**Provided material:**

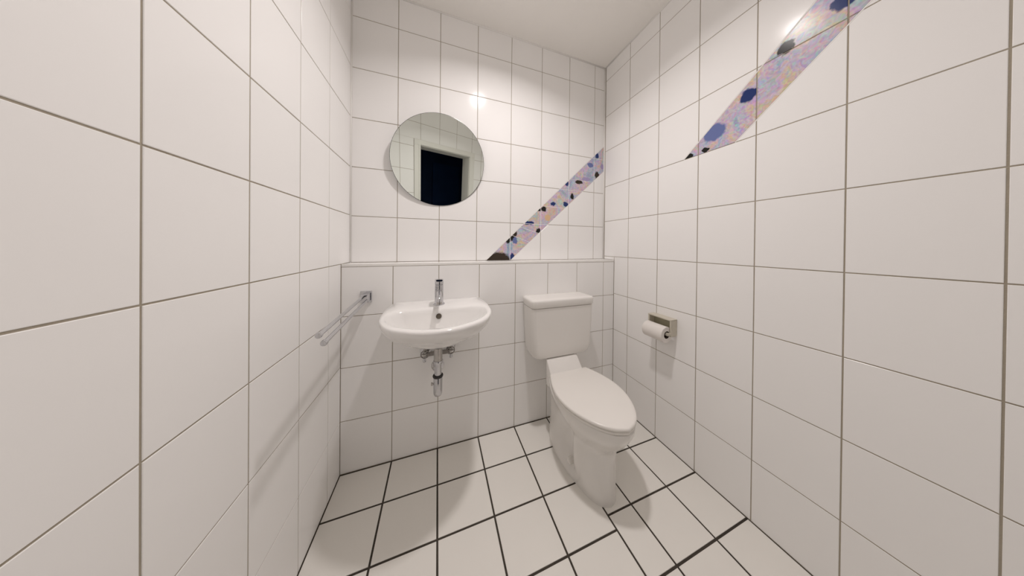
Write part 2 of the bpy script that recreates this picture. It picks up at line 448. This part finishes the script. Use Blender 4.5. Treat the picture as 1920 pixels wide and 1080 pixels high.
# door frame
door = empty('door_1', DO, kind='structure')
for (x0, x1) in ((DX0 - ARL, DX0), (DX1, DX1 + ARL)):
    bm = bmesh.new(); dbox(bm, x0, x1, 0, .016, 0, DZ, .003)
    xs = (x1 - .022, x1 - .004) if x1 == DX0 else (x0 + .004, x0 + .022)
    dbox(bm, xs[0], xs[1], .012, .022, 0, DZ, .003)
    pfin(bm, 'architrave', 'door_paint', door)
bm = bmesh.new(); dbox(bm, DX0 - ARL, DX1 + ARL, 0, .016, DZ, DZ + ART, .003); dbox(bm, DX0, DX1, .012, .022, DZ + .004, DZ + .02, .003)
pfin(bm, 'architrave', 'door_paint', door)
for (x0, x1) in ((DX0 - .01, DX0 + .004), (DX1 - .004, DX1 + .01)):
    bm = bmesh.new(); dbox(bm, x0, x1, -WT - .004, .001, 0, DZ + .002); pfin(bm, 'jamb', 'door_paint', door)
bm = bmesh.new(); dbox(bm, DX0 - .01, DX1 + .01, -WT - .004, .001, DZ - .004, DZ + .01); pfin(bm, 'jamb', 'door_paint', door)
# hall beyond the doorway
bm = bmesh.new(); n0, n1 = -WT - 1.5, -WT - .006
dbox(bm, DX0 - .9, DX1 + .9, n0, n0 + .1, -.1, CEIL)
dbox(bm, DX0 - 1.0, DX0 - .9, n0, n1, -.1, CEIL)
dbox(bm, DX1 + .9, DX1 + 1.0, n0, n1, -.1, CEIL)
dbox(bm, DX0 - 1.0, DX1 + 1.0, n0, n1, CEIL - .05, CEIL)
dbox(bm, DX0 - 1.0, DX1 + 1.0, n0, n1, -.1, -.01)
fin(bm, 'wall_hall', 'navy_wall', None, kind='structure')
bm = bmesh.new(); dbox(bm, DX0 + .75, DX0 + 1.30, n0 + .1, n0 + .13, -.01, 2.05)
fin(bm, 'door_2', 'navy_light', None, kind='structure')

# ------------------------------------------------------------------ washbasin
BX = .4405
basin = empty('washbasin', (BX, 0, .60), label='white wall-hung washbasin under the round mirror', category='washbasin')
half = [(0, .218), (-.10, .2315), (-.19, .2325), (-.26, .226), (-.325, .203), (-.375, .168), (-.412, .115), (-.438, .055), (-.445, 0)]
right = cat([V3((h, y, 0)) for y, h in half], 6)
outl = right + [V3((-p.x, p.y, 0)) for p in right[-2::-1]]
def polar(poly, c, angs):
    res = []
    for a in angs:
        d = V3((math.cos(a), math.sin(a), 0)); best = None
        for i in range(len(poly)):
            p, q = poly[i], poly[(i + 1) % len(poly)]
            e = q - p; den = d.x * e.y - d.y * e.x
            if abs(den) < 1e-12: continue
            t = ((p.x - c.x) * e.y - (p.y - c.y) * e.x) / den; s = ((p.x - c.x) * d.y - (p.y - c.y) * d.x) / den
            if t > 0 and -1e-6 <= s <= 1 + 1e-6 and (best is None or t > best): best = t
        res.append(c + d * (best or .01))
    return res
NA = 96
cB = V3((0, -.22, 0))
angs = [2 * math.pi * i / NA for i in range(NA)]
# make sure the two back corners are hit
for s in (1, -1):
    a = math.atan2(.22, s * .218) % (2 * math.pi)
    k = min(range(NA), key=lambda i: abs(angs[i] - a)); angs[k] = a
OUT = polar(outl, cB, angs)
inh = [(-.152, 0), (-.154, .10), (-.160, .165), (-.185, .197), (-.235, .2065), (-.29, .195), (-.345, .155), (-.385, .100), (-.407, .05), (-.413, 0)]
ri = cat([V3((h, y, 0)) for y, h in inh], 5)
inl = ri + [V3((-p.x, p.y, 0)) for p in ri[-2:0:-1]]
cI = V3((0, -.27, 0))
INN = polar(inl, cI, [math.atan2((p - cI).y, (p - cI).x) for p in OUT])
def ring_scaled(R, z, c, sx, sy, ymax=None):
    out = []
    for p in R:
        x = c.x + (p.x - c.x) * sx; y = c.y + (p.y - c.y) * sy
        if ymax is not None: y = min(y, ymax)
        out.append(V3((BX + x, y, z)))
    return out
cU = V3((0, 0, 0)); ZR = .800
rings = []
for (z, sx, sy) in [(.603, .26, .24), (.606, .38, .31), (.616, .50, .39), (.635, .61, .48), (.660, .715, .585), (.69, .815, .71), (.72, .90, .83), (.75, .96, .93), (.772, .988, .98), (.785, .999, .998), (.792, 1, 1), (.797, .997, .996)]:
    rings.append(ring_scaled(OUT, z, cU, sx, sy))
rings.append(ring_scaled(OUT, ZR, cU, .986, .988, 0))
def mix(A, B, t, z):
    return [V3((BX + a.x * (1 - t) + b.x * t, a.y * (1 - t) + b.y * t, z)) for a, b in zip(A, B)]
A0 = [V3((p.x * .986, p.y * .988, 0)) for p in OUT]
rings.append(mix(A0, INN, .45, ZR + .001)); rings.append(mix(A0, INN, .86, ZR - .0005)); rings.append(mix(A0, INN, .97, ZR - .0045))
for (z, s, cy) in [(.790, .985, -.27), (.775, .955, -.27), (.75, .90, -.268), (.72, .80, -.262), (.695, .66, -.25), (.680, .46, -.235), (.674, .25, -.225), (.672, .085, -.22)]:
    rings.append([V3((BX + p.x * s, cy + (p.y + .27) * s, z)) for p in INN])
bm = bmesh.new(); loft(bm, rings, True, True)
pfin(bm, 'bowl', 'ceramic', basin, True, 60)
# overflow and waste
bm = bmesh.new(); nrm = V3((0, -.92, .38)).normalized()
oc = V3((BX - .002, -.1640, .7635))
lathe(bm, oc - nrm * .004, nrm, [(0, .0125), (.0055, .0125), (.0068, .0112), (.0062, .009), (.0050, .0085)], 28)
pfin(bm, 'overflow', 'drain_dark', basin, True, 40, label='dark round overflow hole')
bm = bmesh.new(); lathe(bm, (BX, -.22, .668), (0, 0, 1), [(0, .024), (.0065, .024), (.0080, .022), (.0075, .014), (.0105, .012), (.011, .002)], 28)
pfin(bm, 'waste', 'chrome', basin, True, 40, label='chrome waste plug')

# ------------------------------------------------------------------ tap
TX, TY = BX - .001, -.088
tap = empty('basin_tap', (TX, TY, ZR), label='chrome single-lever mixer tap standing on the washbasin', category='tap')
bm = bmesh.new(); lathe(bm, (TX, TY, ZR - .0005), (0, 0, 1), [(0, .0275), (.004, .0275), (.006, .0255), (.0065, .022)], 36); pfin(bm, 'base_ring', 'chrome', tap, True, 35)
bm = bmesh.new(); lathe(bm, (TX, TY, ZR + .005), (0, 0, 1), [(0, .0215), (.02, .0208), (.085, .0205), (.092, .0200), (.0935, .0185)], 36); pfin(bm, 'body', 'chrome', tap, True, 35)
bm = bmesh.new()
sp = [V3((TX, TY, ZR + .062)), V3((TX, TY - .04, ZR + .066)), V3((TX, TY - .085, ZR + .060)), V3((TX, TY - .108, ZR + .050)), V3((TX, TY - .116, ZR + .036))]
tube(bm, cat(sp, 5), .0120, 20); pfin(bm, 'spout', 'chrome', tap, True, 50)
bm = bmesh.new(); lathe(bm, (TX, TY - .117, ZR + .040), (0, -.12, -1), [(0, .0125), (.010, .0125), (.011, .0115), (.0095, .009)], 24); pfin(bm, 'aerator', 'chrome_dull', tap, True, 35)
bm = bmesh.new(); lathe(bm, (TX, TY, ZR + .099), (0, 0, 1), [(0, .0185), (.001, .0207), (.022, .0205), (.027, .0185), (.0285, .010), (.029, .001)], 36)
pfin(bm, 'lever_cap', 'chrome', tap, True, 35)
bm = bmesh.new()
lr = []
for k, (y, z, wd, th) in enumerate([(.004, .123, .015, .006), (-.02, .124, .0185, .0075), (-.045, .126, .0185, .0070), (-.064, .128, .0175, .0060), (-.070, .129, .015, .0045)]):
    c = V3((TX, TY + y, ZR + z)); r = []
    for i in range(16):
        a = 2 * math.pi * i / 16; ca, sa = math.cos(a), math.sin(a)
        r.append(c + V3((wd * math.copysign(abs(ca) ** .5, ca), 0, th * math.copysign(abs(sa) ** .6, sa))))
    lr.append(r)
loft(bm, lr); pfin(bm, 'lever', 'chrome', tap, True, 50)

# ------------------------------------------------------------------ bottle trap
PX, PY = .437, -.145
trap = empty('bottle_trap', (PX, PY, .38), label='chrome bottle trap hanging under the washbasin', category='drain pipe')
def tp(name, m, prof, z0, **k):
    bm = bmesh.new(); lathe(bm, (PX, PY, z0), (0, 0, 1), prof, 32); return pfin(bm, name, m, trap, True, 35, **k)
tp('tailpiece', 'chrome_dull', [(0, .0195), (.060, .0195), (.0605, .019)], .549, label='pale grey tailpiece under the bowl')
tp('union_nut', 'chrome', [(0, .0195), (.001, .0225), (.008, .0232), (.011, .0215), (.013, .0215), (.0135, .0195)], .537)
tp('riser_pipe', 'chrome', [(0, .0165), (.062, .0165)], .476)
tp('rubber_collar', 'black_rubber', [(0, .019), (.001, .0225), (.006, .0242), (.010, .0225), (.0115, .0165)], .470, label='black rubber collar ring')
tp('bottle', 'chrome', [(0, .002), (.0015, .010), (.006, .0165), (.014, .0198), (.024, .0205), (.090, .0205), (.092, .0195)], .379)
bm = bmesh.new(); rod(bm, (PX, PY + .012, .448), (PX, -.003, .448), .014, 24); lathe(bm, (PX, -.0005, .448), (0, -1, 0), [(0, .032), (.002, .032), (.008, .020), (.0085, .0145)], 32)
pfin(bm, 'wall_outlet', 'chrome', trap, True, 35)
bm = bmesh.new(); rod(bm, (PX - .018, PY - .002, .440), (PX - .028, PY - .004, .442), .0035, 12); lathe(bm, (PX - .027, PY - .004, .434), (0, 0, 1), [(0, .002), (.002, .0042), (.014, .0042), (.016, .002)], 12)
pfin(bm, 'bleed_screw', 'chrome_dull', trap, True, 35)
bm = bmesh.new(); tube(bm, [V3((PX - .0245 + .004 * math.cos(a), PY - .002, .528 + .014 * math.sin(a))) for a in [2 * math.pi * k / 20 for k in range(21)]], .0016, 8)
pfin(bm, 'plug_chain_ring', 'chrome_dull', trap, True)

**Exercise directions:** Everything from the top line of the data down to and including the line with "fin(bm, 'door_2', 'navy_light', None, kind='structure')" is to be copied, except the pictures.

**Solved problem:**
Write part 2 of the bpy script that recreates this picture. It picks up at line 448. This part finishes the script. Use Blender 4.5. Treat the picture as 1920 pixels wide and 1080 pixels high.
# door frame
door = empty('door_1', DO, kind='structure')
for (x0, x1) in ((DX0 - ARL, DX0), (DX1, DX1 + ARL)):
    bm = bmesh.new(); dbox(bm, x0, x1, 0, .016, 0, DZ, .003)
    xs = (x1 - .022, x1 - .004) if x1 == DX0 else (x0 + .004, x0 + .022)
    dbox(bm, xs[0], xs[1], .012, .022, 0, DZ, .003)
    pfin(bm, 'architrave', 'door_paint', door)
bm = bmesh.new(); dbox(bm, DX0 - ARL, DX1 + ARL, 0, .016, DZ, DZ + ART, .003); dbox(bm, DX0, DX1, .012, .022, DZ + .004, DZ + .02, .003)
pfin(bm, 'architrave', 'door_paint', door)
for (x0, x1) in ((DX0 - .01, DX0 + .004), (DX1 - .004, DX1 + .01)):
    bm = bmesh.new(); dbox(bm, x0, x1, -WT - .004, .001, 0, DZ + .002); pfin(bm, 'jamb', 'door_paint', door)
bm = bmesh.new(); dbox(bm, DX0 - .01, DX1 + .01, -WT - .004, .001, DZ - .004, DZ + .01); pfin(bm, 'jamb', 'door_paint', door)
# hall beyond the doorway
bm = bmesh.new(); n0, n1 = -WT - 1.5, -WT - .006
dbox(bm, DX0 - .9, DX1 + .9, n0, n0 + .1, -.1, CEIL)
dbox(bm, DX0 - 1.0, DX0 - .9, n0, n1, -.1, CEIL)
dbox(bm, DX1 + .9, DX1 + 1.0, n0, n1, -.1, CEIL)
dbox(bm, DX0 - 1.0, DX1 + 1.0, n0, n1, CEIL - .05, CEIL)
dbox(bm, DX0 - 1.0, DX1 + 1.0, n0, n1, -.1, -.01)
fin(bm, 'wall_hall', 'navy_wall', None, kind='structure')
bm = bmesh.new(); dbox(bm, DX0 + .75, DX0 + 1.30, n0 + .1, n0 + .13, -.01, 2.05)
fin(bm, 'door_2', 'navy_light', None, kind='structure')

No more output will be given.